- **PROVIDED MATERIAL**
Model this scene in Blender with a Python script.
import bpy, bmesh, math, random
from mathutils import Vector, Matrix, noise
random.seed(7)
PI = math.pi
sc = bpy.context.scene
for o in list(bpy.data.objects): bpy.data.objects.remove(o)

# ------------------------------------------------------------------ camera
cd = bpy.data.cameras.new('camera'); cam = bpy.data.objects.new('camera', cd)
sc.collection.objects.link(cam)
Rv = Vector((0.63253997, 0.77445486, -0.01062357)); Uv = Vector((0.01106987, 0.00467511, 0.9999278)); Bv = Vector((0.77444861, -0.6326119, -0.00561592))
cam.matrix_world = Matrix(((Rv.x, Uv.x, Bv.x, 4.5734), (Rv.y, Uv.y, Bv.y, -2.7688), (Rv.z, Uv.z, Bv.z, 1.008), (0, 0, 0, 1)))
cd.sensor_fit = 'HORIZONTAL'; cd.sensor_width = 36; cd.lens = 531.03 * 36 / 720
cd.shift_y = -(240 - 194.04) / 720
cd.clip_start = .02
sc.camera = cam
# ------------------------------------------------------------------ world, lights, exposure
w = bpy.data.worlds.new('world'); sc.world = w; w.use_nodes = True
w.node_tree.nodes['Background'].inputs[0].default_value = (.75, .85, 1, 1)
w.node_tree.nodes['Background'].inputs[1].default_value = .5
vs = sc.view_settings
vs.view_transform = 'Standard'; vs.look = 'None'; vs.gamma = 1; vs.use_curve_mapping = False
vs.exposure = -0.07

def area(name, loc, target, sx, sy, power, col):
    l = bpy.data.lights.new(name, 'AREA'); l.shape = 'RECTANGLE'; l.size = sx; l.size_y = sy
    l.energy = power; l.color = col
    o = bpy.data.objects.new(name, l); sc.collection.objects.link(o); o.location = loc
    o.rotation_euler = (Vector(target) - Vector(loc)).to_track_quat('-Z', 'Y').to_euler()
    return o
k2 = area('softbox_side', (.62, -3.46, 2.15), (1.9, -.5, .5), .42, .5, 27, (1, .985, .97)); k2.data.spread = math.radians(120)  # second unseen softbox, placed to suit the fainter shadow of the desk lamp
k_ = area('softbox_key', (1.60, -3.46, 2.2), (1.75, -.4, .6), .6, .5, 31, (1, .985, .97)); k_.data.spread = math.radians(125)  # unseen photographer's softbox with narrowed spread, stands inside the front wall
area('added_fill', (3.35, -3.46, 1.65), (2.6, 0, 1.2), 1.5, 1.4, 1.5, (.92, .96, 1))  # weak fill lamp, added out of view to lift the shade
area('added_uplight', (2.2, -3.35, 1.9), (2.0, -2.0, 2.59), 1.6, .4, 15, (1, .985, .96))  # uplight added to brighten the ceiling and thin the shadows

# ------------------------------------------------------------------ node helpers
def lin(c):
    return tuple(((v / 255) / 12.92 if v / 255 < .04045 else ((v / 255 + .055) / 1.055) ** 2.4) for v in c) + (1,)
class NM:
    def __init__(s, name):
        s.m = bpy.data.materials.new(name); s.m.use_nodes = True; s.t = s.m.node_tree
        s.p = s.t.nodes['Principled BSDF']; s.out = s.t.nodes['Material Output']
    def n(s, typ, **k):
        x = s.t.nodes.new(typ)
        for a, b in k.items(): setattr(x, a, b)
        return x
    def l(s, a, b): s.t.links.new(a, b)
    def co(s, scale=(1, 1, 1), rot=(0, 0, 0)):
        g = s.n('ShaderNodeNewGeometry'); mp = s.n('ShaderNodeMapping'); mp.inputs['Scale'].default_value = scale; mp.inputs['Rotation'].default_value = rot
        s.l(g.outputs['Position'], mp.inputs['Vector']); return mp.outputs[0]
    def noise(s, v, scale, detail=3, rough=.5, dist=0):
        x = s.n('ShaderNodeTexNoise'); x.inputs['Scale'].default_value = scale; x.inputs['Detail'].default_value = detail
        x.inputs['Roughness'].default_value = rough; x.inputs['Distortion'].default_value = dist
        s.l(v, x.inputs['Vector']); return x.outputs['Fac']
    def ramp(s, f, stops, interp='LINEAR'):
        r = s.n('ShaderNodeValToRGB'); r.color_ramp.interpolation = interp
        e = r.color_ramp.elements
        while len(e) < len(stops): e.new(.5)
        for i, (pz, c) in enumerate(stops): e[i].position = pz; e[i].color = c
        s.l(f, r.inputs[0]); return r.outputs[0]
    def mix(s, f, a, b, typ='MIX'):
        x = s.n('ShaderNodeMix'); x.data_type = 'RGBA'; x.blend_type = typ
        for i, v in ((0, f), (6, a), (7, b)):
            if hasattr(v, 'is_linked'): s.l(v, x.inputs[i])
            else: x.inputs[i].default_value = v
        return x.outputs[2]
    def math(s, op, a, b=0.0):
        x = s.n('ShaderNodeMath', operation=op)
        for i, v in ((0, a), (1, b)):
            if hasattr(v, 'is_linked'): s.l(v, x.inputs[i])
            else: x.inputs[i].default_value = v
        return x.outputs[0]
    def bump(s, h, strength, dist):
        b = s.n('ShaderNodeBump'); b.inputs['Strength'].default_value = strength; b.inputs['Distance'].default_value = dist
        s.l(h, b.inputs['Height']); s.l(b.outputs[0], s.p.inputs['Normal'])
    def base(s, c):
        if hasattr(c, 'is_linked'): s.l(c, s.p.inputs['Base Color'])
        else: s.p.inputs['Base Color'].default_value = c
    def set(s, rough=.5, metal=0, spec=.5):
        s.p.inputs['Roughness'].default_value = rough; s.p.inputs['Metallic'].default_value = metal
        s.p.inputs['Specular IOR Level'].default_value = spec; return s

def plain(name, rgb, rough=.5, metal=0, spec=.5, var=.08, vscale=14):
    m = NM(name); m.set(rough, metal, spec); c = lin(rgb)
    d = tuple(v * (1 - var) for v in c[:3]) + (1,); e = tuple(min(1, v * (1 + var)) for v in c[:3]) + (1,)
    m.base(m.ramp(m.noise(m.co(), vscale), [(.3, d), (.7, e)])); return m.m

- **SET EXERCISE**
Your task is to repeat every line exactly.

- **RESPONSE**
Model this scene in Blender with a Python script.
import bpy, bmesh, math, random
from mathutils import Vector, Matrix, noise
random.seed(7)
PI = math.pi
sc = bpy.context.scene
for o in list(bpy.data.objects): bpy.data.objects.remove(o)

# ------------------------------------------------------------------ camera
cd = bpy.data.cameras.new('camera'); cam = bpy.data.objects.new('camera', cd)
sc.collection.objects.link(cam)
Rv = Vector((0.63253997, 0.77445486, -0.01062357)); Uv = Vector((0.01106987, 0.00467511, 0.9999278)); Bv = Vector((0.77444861, -0.6326119, -0.00561592))
cam.matrix_world = Matrix(((Rv.x, Uv.x, Bv.x, 4.5734), (Rv.y, Uv.y, Bv.y, -2.7688), (Rv.z, Uv.z, Bv.z, 1.008), (0, 0, 0, 1)))
cd.sensor_fit = 'HORIZONTAL'; cd.sensor_width = 36; cd.lens = 531.03 * 36 / 720
cd.shift_y = -(240 - 194.04) / 720
cd.clip_start = .02
sc.camera = cam
# ------------------------------------------------------------------ world, lights, exposure
w = bpy.data.worlds.new('world'); sc.world = w; w.use_nodes = True
w.node_tree.nodes['Background'].inputs[0].default_value = (.75, .85, 1, 1)
w.node_tree.nodes['Background'].inputs[1].default_value = .5
vs = sc.view_settings
vs.view_transform = 'Standard'; vs.look = 'None'; vs.gamma = 1; vs.use_curve_mapping = False
vs.exposure = -0.07

def area(name, loc, target, sx, sy, power, col):
    l = bpy.data.lights.new(name, 'AREA'); l.shape = 'RECTANGLE'; l.size = sx; l.size_y = sy
    l.energy = power; l.color = col
    o = bpy.data.objects.new(name, l); sc.collection.objects.link(o); o.location = loc
    o.rotation_euler = (Vector(target) - Vector(loc)).to_track_quat('-Z', 'Y').to_euler()
    return o
k2 = area('softbox_side', (.62, -3.46, 2.15), (1.9, -.5, .5), .42, .5, 27, (1, .985, .97)); k2.data.spread = math.radians(120)  # second unseen softbox, placed to suit the fainter shadow of the desk lamp
k_ = area('softbox_key', (1.60, -3.46, 2.2), (1.75, -.4, .6), .6, .5, 31, (1, .985, .97)); k_.data.spread = math.radians(125)  # unseen photographer's softbox with narrowed spread, stands inside the front wall
area('added_fill', (3.35, -3.46, 1.65), (2.6, 0, 1.2), 1.5, 1.4, 1.5, (.92, .96, 1))  # weak fill lamp, added out of view to lift the shade
area('added_uplight', (2.2, -3.35, 1.9), (2.0, -2.0, 2.59), 1.6, .4, 15, (1, .985, .96))  # uplight added to brighten the ceiling and thin the shadows

# ------------------------------------------------------------------ node helpers
def lin(c):
    return tuple(((v / 255) / 12.92 if v / 255 < .04045 else ((v / 255 + .055) / 1.055) ** 2.4) for v in c) + (1,)
class NM:
    def __init__(s, name):
        s.m = bpy.data.materials.new(name); s.m.use_nodes = True; s.t = s.m.node_tree
        s.p = s.t.nodes['Principled BSDF']; s.out = s.t.nodes['Material Output']
    def n(s, typ, **k):
        x = s.t.nodes.new(typ)
        for a, b in k.items(): setattr(x, a, b)
        return x
    def l(s, a, b): s.t.links.new(a, b)
    def co(s, scale=(1, 1, 1), rot=(0, 0, 0)):
        g = s.n('ShaderNodeNewGeometry'); mp = s.n('ShaderNodeMapping'); mp.inputs['Scale'].default_value = scale; mp.inputs['Rotation'].default_value = rot
        s.l(g.outputs['Position'], mp.inputs['Vector']); return mp.outputs[0]
    def noise(s, v, scale, detail=3, rough=.5, dist=0):
        x = s.n('ShaderNodeTexNoise'); x.inputs['Scale'].default_value = scale; x.inputs['Detail'].default_value = detail
        x.inputs['Roughness'].default_value = rough; x.inputs['Distortion'].default_value = dist
        s.l(v, x.inputs['Vector']); return x.outputs['Fac']
    def ramp(s, f, stops, interp='LINEAR'):
        r = s.n('ShaderNodeValToRGB'); r.color_ramp.interpolation = interp
        e = r.color_ramp.elements
        while len(e) < len(stops): e.new(.5)
        for i, (pz, c) in enumerate(stops): e[i].position = pz; e[i].color = c
        s.l(f, r.inputs[0]); return r.outputs[0]
    def mix(s, f, a, b, typ='MIX'):
        x = s.n('ShaderNodeMix'); x.data_type = 'RGBA'; x.blend_type = typ
        for i, v in ((0, f), (6, a), (7, b)):
            if hasattr(v, 'is_linked'): s.l(v, x.inputs[i])
            else: x.inputs[i].default_value = v
        return x.outputs[2]
    def math(s, op, a, b=0.0):
        x = s.n('ShaderNodeMath', operation=op)
        for i, v in ((0, a), (1, b)):
            if hasattr(v, 'is_linked'): s.l(v, x.inputs[i])
            else: x.inputs[i].default_value = v
        return x.outputs[0]
    def bump(s, h, strength, dist):
        b = s.n('ShaderNodeBump'); b.inputs['Strength'].default_value = strength; b.inputs['Distance'].default_value = dist
        s.l(h, b.inputs['Height']); s.l(b.outputs[0], s.p.inputs['Normal'])
    def base(s, c):
        if hasattr(c, 'is_linked'): s.l(c, s.p.inputs['Base Color'])
        else: s.p.inputs['Base Color'].default_value = c
    def set(s, rough=.5, metal=0, spec=.5):
        s.p.inputs['Roughness'].default_value = rough; s.p.inputs['Metallic'].default_value = metal
        s.p.inputs['Specular IOR Level'].default_value = spec; return s

def plain(name, rgb, rough=.5, metal=0, spec=.5, var=.08, vscale=14):
    m = NM(name); m.set(rough, metal, spec); c = lin(rgb)
    d = tuple(v * (1 - var) for v in c[:3]) + (1,); e = tuple(min(1, v * (1 + var)) for v in c[:3]) + (1,)
    m.base(m.ramp(m.noise(m.co(), vscale), [(.3, d), (.7, e)])); return m.m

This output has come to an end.